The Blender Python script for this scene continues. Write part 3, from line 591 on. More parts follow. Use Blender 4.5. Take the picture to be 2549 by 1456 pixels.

====

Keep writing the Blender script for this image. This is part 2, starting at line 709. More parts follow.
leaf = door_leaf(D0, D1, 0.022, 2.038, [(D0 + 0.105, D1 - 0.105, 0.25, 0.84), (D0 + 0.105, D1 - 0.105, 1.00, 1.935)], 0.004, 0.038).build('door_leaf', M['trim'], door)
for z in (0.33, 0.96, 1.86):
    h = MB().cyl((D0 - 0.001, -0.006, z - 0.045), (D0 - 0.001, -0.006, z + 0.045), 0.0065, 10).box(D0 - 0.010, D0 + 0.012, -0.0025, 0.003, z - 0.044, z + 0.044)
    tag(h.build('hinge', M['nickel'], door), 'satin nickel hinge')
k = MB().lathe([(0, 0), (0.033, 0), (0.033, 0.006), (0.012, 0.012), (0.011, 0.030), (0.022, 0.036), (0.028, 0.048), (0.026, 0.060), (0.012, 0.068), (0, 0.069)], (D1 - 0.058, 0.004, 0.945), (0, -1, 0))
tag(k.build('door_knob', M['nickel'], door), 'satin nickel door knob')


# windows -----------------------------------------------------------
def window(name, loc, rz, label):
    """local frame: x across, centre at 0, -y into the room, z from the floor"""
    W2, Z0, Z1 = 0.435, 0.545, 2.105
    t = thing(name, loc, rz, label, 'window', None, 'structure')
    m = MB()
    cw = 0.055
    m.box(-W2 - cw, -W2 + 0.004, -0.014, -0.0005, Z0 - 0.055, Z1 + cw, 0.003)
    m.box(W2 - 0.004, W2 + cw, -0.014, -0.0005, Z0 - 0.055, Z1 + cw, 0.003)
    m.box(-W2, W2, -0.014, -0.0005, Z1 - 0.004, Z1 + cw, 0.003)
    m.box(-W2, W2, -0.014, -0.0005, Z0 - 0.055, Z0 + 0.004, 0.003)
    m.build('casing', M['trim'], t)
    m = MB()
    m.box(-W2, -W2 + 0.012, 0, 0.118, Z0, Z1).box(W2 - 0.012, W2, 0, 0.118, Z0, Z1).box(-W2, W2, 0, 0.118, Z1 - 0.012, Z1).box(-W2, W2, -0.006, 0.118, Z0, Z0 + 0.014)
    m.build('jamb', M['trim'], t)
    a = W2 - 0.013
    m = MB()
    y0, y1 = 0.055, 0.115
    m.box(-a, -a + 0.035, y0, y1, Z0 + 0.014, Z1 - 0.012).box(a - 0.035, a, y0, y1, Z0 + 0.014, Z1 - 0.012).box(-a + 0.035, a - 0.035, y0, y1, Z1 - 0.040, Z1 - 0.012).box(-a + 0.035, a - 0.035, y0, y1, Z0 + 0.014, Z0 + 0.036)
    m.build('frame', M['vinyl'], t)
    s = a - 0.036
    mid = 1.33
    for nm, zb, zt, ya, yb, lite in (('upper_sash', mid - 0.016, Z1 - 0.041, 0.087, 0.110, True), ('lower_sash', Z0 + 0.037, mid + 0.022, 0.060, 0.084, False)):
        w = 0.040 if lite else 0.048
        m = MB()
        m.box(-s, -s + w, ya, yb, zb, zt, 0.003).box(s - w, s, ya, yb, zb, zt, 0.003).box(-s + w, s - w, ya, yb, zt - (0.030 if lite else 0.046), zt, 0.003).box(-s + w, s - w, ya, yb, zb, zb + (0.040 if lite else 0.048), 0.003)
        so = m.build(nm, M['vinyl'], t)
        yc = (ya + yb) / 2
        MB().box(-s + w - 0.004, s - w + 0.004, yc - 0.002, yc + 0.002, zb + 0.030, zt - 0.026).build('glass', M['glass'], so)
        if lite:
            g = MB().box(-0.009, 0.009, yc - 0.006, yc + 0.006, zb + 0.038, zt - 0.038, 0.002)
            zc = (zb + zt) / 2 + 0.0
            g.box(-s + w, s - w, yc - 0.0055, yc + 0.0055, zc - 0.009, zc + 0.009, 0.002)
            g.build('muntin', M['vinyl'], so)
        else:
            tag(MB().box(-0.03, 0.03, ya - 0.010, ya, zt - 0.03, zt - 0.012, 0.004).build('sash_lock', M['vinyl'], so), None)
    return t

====

• _Directions_:
Wherever the string "Blender" appears in the entries above, list that line.

• _Output of the exercise_:
The Blender Python script for this scene continues. Write part 3, from line 591 on. More parts follow. Use Blender 4.5. Take the picture to be 2549 by 1456 pixels.
Keep writing the Blender script for this image. This is part 2, starting at line 709. More parts follow.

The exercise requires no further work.